You are encouraged to leave your answers to the questions posed in this post in the comments section. This post is based on an excerpt from Ask Yourself to be Moral, by D. Cancilla, available at LuLu.com and Amazon.com. See the 2Q system page for details of the philosophical system mentioned in this post.



on September 21, 2010 at 9:33 am
· Permalink
Greed is not a Q2 violation, neither is murder for that mater, as long as you do not condemn others for thinking or behaving the same way. It would be a Q1 violation if you felt guilty for your actions, implying a contradiction in belief. However a psychopath could be consistent with the Q2 system if he believes that murder is OK and that it is alright for others to murder as well.
I’m not arguing for an external source of morality but the Q2 system, being introspective, fails if the individual accepts his behavior and expects the same of others. The Golden Rule, in its many variations, isn’t much better from “Do unto others as you would have done to you”, regardless of how others would have you do to them to “Do to others as they do to you”, as long as they hit you first. The Wiccans
on September 21, 2010 at 9:39 am
· Permalink
The Wiccans have it better with “If it harm no one do as you will” or something to that effect. It fosters a tolerant, if not cooperative, society.

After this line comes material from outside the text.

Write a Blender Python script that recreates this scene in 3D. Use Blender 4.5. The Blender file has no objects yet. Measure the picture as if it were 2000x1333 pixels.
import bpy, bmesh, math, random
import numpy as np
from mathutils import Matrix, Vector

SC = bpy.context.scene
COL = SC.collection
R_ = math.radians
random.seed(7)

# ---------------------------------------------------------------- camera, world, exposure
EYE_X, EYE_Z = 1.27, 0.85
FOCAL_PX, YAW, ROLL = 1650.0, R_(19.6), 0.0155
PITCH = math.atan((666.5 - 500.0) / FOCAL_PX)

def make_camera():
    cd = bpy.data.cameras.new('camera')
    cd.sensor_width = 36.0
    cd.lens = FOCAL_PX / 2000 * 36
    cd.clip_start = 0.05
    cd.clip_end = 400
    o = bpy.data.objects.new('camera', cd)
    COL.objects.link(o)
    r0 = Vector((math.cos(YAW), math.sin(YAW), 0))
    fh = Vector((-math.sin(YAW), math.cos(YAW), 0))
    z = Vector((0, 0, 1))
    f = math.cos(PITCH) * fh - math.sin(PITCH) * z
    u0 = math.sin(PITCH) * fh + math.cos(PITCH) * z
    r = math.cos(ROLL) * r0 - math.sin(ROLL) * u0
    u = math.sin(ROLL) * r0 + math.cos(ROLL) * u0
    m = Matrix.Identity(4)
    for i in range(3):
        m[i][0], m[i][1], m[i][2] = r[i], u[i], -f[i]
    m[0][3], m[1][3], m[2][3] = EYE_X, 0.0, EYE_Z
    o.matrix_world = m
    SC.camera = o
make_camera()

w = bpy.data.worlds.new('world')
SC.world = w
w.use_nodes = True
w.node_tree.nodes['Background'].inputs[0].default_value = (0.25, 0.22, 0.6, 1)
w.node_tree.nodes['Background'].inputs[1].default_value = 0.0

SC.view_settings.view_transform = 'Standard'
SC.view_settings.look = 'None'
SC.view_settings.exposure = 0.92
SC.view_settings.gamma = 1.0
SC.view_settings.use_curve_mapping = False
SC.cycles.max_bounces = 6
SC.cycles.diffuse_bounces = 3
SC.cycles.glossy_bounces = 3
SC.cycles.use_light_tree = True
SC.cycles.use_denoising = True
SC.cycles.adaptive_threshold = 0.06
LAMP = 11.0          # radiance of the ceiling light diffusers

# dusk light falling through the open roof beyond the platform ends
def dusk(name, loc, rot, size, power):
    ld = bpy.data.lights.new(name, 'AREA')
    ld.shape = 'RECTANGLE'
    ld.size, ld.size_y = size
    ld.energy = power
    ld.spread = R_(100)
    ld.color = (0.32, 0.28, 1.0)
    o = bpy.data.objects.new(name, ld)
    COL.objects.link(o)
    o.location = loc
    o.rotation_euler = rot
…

Which to my mind is preferable to a theocracy.
on October 1, 2010 at 7:21 am
· Permalink
@ donk
the 2Q system, imho, doesn’t really condemn or condone behavior so much as the reasoning used to justify or evaluate it. a sociopath doesn’t really need to justify or evaluate his behavior… so I suppose you’re right.
I don’t think, however, that a moral systems failure to apply to a sociopathic individual can be considered a damning flaw… after all, amorality is kind of how sociopathy is defined.